## Set exercise
Each line from the top of the listing through the one holding "from pxr import" should be restated word for word, with nothing added and no pictures.

## Supplied data
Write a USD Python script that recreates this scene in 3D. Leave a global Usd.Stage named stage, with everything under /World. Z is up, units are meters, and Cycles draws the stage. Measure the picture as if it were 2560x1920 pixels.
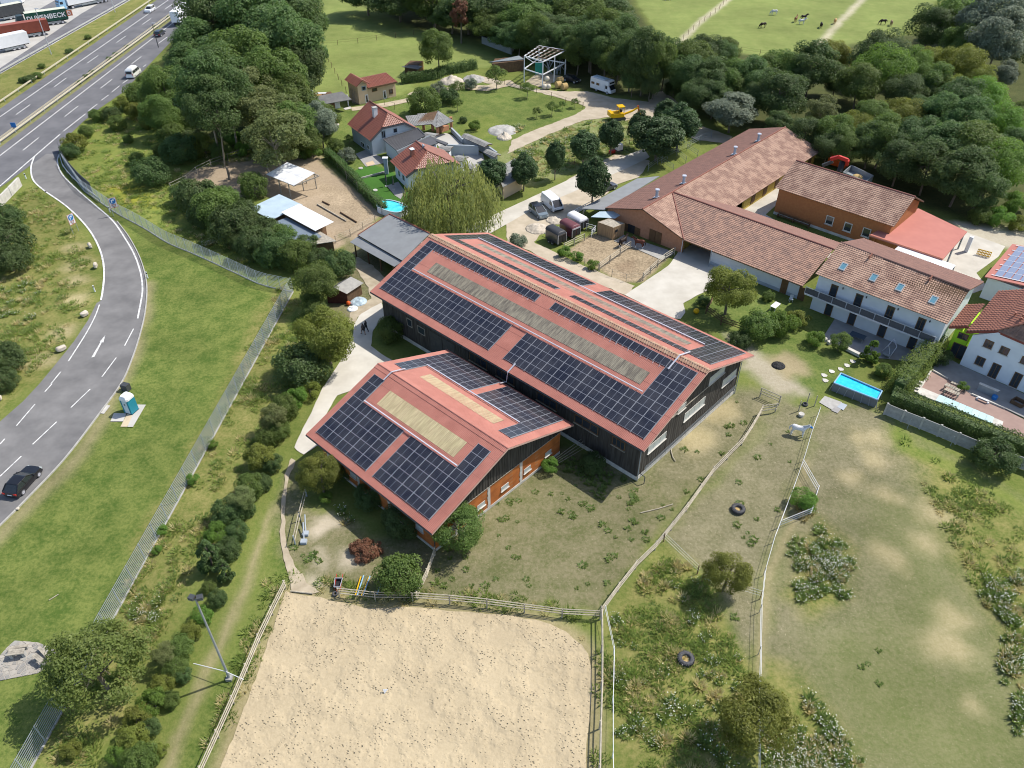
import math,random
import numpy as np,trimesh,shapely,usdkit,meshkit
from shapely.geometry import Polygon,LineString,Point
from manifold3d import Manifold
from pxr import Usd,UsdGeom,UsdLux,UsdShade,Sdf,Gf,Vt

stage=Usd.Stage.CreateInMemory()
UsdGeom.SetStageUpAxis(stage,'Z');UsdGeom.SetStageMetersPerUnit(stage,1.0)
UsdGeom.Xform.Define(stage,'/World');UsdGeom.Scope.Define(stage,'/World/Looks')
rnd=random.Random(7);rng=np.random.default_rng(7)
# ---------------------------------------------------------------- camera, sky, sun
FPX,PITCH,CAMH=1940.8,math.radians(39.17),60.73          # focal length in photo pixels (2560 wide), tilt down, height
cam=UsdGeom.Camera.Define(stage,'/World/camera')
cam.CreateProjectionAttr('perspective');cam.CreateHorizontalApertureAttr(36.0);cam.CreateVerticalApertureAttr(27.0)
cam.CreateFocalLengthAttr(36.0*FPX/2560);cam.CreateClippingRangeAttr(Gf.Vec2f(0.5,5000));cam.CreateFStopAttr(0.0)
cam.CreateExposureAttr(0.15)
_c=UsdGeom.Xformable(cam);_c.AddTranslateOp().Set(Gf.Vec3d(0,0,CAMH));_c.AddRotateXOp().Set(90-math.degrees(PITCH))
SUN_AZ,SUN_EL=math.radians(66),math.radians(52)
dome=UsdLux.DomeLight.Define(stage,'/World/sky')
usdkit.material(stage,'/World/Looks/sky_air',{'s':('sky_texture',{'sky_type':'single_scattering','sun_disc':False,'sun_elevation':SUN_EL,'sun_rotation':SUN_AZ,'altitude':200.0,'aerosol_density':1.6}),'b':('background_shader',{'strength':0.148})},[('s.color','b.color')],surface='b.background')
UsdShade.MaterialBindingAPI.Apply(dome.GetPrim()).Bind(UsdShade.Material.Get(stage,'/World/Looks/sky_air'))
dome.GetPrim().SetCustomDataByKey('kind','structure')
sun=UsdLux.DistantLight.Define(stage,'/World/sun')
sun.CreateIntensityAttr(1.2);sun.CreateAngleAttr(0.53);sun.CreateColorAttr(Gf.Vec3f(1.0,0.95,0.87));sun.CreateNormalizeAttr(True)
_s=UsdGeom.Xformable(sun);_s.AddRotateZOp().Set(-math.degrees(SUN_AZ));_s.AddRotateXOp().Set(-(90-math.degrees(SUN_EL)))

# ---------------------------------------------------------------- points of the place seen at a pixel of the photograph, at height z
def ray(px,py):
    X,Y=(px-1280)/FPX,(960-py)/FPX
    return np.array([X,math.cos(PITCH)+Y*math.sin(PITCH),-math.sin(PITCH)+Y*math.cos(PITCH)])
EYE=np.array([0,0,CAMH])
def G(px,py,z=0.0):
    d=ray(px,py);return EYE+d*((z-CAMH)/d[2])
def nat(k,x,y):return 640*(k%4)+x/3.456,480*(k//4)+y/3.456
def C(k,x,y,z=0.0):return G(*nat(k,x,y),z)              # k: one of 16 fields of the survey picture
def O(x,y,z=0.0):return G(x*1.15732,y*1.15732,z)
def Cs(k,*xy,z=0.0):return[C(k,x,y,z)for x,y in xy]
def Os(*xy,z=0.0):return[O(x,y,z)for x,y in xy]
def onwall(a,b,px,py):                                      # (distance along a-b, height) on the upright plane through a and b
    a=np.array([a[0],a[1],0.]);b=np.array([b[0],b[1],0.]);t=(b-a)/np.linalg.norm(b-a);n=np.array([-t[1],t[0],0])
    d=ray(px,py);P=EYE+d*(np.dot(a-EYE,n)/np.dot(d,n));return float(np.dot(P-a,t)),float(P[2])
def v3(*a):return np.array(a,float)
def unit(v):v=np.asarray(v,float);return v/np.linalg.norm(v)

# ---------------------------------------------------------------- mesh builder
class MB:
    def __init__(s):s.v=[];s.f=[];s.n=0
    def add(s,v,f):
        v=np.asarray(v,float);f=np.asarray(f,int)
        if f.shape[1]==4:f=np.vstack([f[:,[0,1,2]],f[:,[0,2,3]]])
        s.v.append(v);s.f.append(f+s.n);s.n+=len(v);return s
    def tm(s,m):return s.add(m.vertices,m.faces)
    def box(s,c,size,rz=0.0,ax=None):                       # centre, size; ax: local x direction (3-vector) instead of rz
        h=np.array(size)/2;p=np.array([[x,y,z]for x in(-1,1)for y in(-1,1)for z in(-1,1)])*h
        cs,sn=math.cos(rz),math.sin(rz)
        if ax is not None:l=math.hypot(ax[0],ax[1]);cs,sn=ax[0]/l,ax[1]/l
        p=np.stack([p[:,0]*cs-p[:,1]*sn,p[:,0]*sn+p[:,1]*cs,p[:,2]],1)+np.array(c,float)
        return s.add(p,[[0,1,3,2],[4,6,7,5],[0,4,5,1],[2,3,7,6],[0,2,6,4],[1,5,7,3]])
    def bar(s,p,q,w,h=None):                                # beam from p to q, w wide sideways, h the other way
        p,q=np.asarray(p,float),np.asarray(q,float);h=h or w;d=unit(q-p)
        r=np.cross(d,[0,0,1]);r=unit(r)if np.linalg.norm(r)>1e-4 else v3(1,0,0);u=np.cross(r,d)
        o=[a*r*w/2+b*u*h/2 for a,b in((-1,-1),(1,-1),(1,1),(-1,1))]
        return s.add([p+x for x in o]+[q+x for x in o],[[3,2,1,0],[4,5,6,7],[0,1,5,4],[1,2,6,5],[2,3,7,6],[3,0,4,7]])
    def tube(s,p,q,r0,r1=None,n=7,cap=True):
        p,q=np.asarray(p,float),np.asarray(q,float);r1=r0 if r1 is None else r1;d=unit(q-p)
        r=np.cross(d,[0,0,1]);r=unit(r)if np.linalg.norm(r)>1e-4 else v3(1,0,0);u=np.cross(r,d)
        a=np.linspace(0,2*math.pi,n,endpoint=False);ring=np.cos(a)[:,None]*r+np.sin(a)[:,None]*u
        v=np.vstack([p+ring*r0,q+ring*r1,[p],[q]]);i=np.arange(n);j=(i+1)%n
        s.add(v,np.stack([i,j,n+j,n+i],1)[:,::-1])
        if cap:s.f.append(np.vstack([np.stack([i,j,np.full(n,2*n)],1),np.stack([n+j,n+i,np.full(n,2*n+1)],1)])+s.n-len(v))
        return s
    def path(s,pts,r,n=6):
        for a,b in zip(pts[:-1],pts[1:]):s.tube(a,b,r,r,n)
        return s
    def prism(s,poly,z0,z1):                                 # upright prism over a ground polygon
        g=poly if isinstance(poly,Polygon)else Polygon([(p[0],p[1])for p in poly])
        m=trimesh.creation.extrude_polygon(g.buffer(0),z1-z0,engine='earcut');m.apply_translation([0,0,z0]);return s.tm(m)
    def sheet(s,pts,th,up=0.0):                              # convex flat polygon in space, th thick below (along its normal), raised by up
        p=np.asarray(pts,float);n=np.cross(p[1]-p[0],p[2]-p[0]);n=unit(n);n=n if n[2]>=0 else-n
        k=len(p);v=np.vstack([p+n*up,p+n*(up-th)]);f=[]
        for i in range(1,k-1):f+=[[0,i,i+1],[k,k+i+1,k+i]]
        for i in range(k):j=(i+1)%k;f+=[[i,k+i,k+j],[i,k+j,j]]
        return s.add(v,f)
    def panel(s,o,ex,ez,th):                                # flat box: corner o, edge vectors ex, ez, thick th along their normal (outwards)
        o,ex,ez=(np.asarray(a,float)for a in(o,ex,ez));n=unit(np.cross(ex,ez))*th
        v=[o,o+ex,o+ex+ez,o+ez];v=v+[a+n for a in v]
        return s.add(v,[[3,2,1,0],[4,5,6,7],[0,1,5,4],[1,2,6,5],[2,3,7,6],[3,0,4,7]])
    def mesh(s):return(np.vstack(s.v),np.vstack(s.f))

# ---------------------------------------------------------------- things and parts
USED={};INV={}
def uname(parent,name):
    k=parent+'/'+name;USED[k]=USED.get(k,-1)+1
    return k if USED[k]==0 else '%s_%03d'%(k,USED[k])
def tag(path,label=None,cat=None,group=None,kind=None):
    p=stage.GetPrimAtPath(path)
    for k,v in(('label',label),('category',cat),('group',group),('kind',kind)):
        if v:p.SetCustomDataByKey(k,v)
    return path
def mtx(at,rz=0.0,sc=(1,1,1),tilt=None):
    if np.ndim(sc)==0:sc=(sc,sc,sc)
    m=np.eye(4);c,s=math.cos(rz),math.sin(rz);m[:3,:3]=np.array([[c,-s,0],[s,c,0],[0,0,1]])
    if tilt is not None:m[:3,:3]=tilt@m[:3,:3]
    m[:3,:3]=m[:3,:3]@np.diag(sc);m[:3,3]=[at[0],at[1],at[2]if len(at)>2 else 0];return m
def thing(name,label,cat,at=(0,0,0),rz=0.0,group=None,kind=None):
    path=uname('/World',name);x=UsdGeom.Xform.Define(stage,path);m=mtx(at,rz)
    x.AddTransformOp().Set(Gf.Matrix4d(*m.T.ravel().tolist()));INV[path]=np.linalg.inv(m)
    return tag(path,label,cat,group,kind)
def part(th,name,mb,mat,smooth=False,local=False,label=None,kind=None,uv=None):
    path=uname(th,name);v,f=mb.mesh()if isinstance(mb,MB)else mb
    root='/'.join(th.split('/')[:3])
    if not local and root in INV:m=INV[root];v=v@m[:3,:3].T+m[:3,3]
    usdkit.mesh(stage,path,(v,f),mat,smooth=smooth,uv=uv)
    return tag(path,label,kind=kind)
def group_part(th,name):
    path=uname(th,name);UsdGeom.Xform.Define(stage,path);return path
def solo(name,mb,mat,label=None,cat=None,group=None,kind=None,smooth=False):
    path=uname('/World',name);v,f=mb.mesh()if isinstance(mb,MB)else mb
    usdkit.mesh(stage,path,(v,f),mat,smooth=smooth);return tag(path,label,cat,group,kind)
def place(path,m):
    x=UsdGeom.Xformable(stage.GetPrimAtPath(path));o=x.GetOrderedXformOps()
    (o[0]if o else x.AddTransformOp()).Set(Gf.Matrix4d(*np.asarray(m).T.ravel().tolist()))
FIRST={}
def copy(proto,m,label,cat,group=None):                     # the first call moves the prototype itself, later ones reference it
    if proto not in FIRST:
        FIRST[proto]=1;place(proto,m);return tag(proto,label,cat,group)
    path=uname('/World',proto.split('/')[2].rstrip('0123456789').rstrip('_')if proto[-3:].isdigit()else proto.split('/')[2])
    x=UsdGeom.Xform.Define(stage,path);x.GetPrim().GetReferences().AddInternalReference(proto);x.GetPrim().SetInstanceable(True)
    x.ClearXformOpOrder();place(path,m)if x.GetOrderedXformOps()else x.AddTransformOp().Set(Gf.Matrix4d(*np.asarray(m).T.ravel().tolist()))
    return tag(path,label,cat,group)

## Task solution
Write a USD Python script that recreates this scene in 3D. Leave a global Usd.Stage named stage, with everything under /World. Z is up, units are meters, and Cycles draws the stage. Measure the picture as if it were 2560x1920 pixels.
import math,random
import numpy as np,trimesh,shapely,usdkit,meshkit
from shapely.geometry import Polygon,LineString,Point
from manifold3d import Manifold
from pxr import Usd,UsdGeom,UsdLux,UsdShade,Sdf,Gf,Vt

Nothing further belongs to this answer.